● **SET TASK**:
Repeat the whole listing exactly as written.

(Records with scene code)
————
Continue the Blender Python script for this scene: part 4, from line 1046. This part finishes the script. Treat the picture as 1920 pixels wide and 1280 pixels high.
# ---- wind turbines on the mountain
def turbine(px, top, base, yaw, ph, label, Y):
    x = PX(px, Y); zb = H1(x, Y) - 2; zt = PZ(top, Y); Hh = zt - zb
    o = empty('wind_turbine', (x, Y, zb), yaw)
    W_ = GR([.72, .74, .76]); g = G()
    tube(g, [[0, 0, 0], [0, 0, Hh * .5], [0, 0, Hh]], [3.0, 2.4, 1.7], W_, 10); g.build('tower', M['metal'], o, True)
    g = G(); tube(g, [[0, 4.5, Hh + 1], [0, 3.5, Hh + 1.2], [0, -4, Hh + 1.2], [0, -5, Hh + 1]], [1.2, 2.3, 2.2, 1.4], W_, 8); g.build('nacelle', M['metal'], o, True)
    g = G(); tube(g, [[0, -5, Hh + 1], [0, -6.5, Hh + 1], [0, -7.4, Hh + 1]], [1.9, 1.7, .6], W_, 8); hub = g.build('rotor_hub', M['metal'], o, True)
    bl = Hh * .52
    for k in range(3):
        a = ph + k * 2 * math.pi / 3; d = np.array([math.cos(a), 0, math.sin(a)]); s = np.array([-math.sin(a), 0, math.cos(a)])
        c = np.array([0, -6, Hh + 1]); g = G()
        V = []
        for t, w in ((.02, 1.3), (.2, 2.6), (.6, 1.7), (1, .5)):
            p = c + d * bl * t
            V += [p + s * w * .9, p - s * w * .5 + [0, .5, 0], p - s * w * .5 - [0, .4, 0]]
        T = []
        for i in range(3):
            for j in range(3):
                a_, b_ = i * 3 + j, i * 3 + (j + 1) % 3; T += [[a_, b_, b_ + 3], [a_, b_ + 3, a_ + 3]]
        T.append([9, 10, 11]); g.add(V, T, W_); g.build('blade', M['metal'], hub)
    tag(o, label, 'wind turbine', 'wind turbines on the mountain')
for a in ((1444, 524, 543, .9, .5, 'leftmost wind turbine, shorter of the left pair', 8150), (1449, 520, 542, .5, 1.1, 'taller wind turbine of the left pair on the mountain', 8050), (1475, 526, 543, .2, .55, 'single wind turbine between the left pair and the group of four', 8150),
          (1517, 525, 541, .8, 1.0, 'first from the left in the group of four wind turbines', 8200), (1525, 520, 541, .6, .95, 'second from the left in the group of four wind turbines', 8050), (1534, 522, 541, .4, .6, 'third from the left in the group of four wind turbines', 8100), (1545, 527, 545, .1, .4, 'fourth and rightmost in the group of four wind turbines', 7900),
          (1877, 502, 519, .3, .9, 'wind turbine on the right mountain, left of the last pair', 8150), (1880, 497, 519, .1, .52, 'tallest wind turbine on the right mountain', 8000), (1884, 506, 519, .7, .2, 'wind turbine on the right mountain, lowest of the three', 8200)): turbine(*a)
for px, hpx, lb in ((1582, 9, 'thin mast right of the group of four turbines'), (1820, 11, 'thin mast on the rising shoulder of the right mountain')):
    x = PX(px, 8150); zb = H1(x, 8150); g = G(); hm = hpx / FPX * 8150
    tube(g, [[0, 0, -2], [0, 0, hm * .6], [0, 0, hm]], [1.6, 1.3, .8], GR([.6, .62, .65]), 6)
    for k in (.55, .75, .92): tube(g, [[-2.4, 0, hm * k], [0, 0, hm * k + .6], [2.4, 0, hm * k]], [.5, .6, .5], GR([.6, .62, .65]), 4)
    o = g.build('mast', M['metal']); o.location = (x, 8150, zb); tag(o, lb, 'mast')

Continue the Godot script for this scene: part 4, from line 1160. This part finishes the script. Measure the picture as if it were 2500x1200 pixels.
————
● **EXERCISE ANSWER**:
Continue the Blender Python script for this scene: part 4, from line 1046. This part finishes the script. Treat the picture as 1920 pixels wide and 1280 pixels high.
# ---- wind turbines on the mountain
def turbine(px, top, base, yaw, ph, label, Y):
    x = PX(px, Y); zb = H1(x, Y) - 2; zt = PZ(top, Y); Hh = zt - zb
    o = empty('wind_turbine', (x, Y, zb), yaw)
    W_ = GR([.72, .74, .76]); g = G()
    tube(g, [[0, 0, 0], [0, 0, Hh * .5], [0, 0, Hh]], [3.0, 2.4, 1.7], W_, 10); g.build('tower', M['metal'], o, True)
    g = G(); tube(g, [[0, 4.5, Hh + 1], [0, 3.5, Hh + 1.2], [0, -4, Hh + 1.2], [0, -5, Hh + 1]], [1.2, 2.3, 2.2, 1.4], W_, 8); g.build('nacelle', M['metal'], o, True)
    g = G(); tube(g, [[0, -5, Hh + 1], [0, -6.5, Hh + 1], [0, -7.4, Hh + 1]], [1.9, 1.7, .6], W_, 8); hub = g.build('rotor_hub', M['metal'], o, True)
    bl = Hh * .52
    for k in range(3):
        a = ph + k * 2 * math.pi / 3; d = np.array([math.cos(a), 0, math.sin(a)]); s = np.array([-math.sin(a), 0, math.cos(a)])
        c = np.array([0, -6, Hh + 1]); g = G()
        V = []
        for t, w in ((.02, 1.3), (.2, 2.6), (.6, 1.7), (1, .5)):
            p = c + d * bl * t
            V += [p + s * w * .9, p - s * w * .5 + [0, .5, 0], p - s * w * .5 - [0, .4, 0]]
        T = []
        for i in range(3):
            for j in range(3):
                a_, b_ = i * 3 + j, i * 3 + (j + 1) % 3; T += [[a_, b_, b_ + 3], [a_, b_ + 3, a_ + 3]]
        T.append([9, 10, 11]); g.add(V, T, W_); g.build('blade', M['metal'], hub)
    tag(o, label, 'wind turbine', 'wind turbines on the mountain')
for a in ((1444, 524, 543, .9, .5, 'leftmost wind turbine, shorter of the left pair', 8150), (1449, 520, 542, .5, 1.1, 'taller wind turbine of the left pair on the mountain', 8050), (1475, 526, 543, .2, .55, 'single wind turbine between the left pair and the group of four', 8150),
          (1517, 525, 541, .8, 1.0, 'first from the left in the group of four wind turbines', 8200), (1525, 520, 541, .6, .95, 'second from the left in the group of four wind turbines', 8050), (1534, 522, 541, .4, .6, 'third from the left in the group of four wind turbines', 8100), (1545, 527, 545, .1, .4, 'fourth and rightmost in the group of four wind turbines', 7900),
          (1877, 502, 519, .3, .9, 'wind turbine on the right mountain, left of the last pair', 8150), (1880, 497, 519, .1, .52, 'tallest wind turbine on the right mountain', 8000), (1884, 506, 519, .7, .2, 'wind turbine on the right mountain, lowest of the three', 8200)): turbine(*a)
for px, hpx, lb in ((1582, 9, 'thin mast right of the group of four turbines'), (1820, 11, 'thin mast on the rising shoulder of the right mountain')):
    x = PX(px, 8150); zb = H1(x, 8150); g = G(); hm = hpx / FPX * 8150
    tube(g, [[0, 0, -2], [0, 0, hm * .6], [0, 0, hm]], [1.6, 1.3, .8], GR([.6, .62, .65]), 6)
    for k in (.55, .75, .92): tube(g, [[-2.4, 0, hm * k], [0, 0, hm * k + .6], [2.4, 0, hm * k]], [.5, .6, .5], GR([.6, .62, .65]), 4)
    o = g.build('mast', M['metal']); o.location = (x, 8150, zb); tag(o, lb, 'mast')

Continue the Godot script for this scene: part 4, from line 1160. This part finishes the script. Measure the picture as if it were 2500x1200 pixels.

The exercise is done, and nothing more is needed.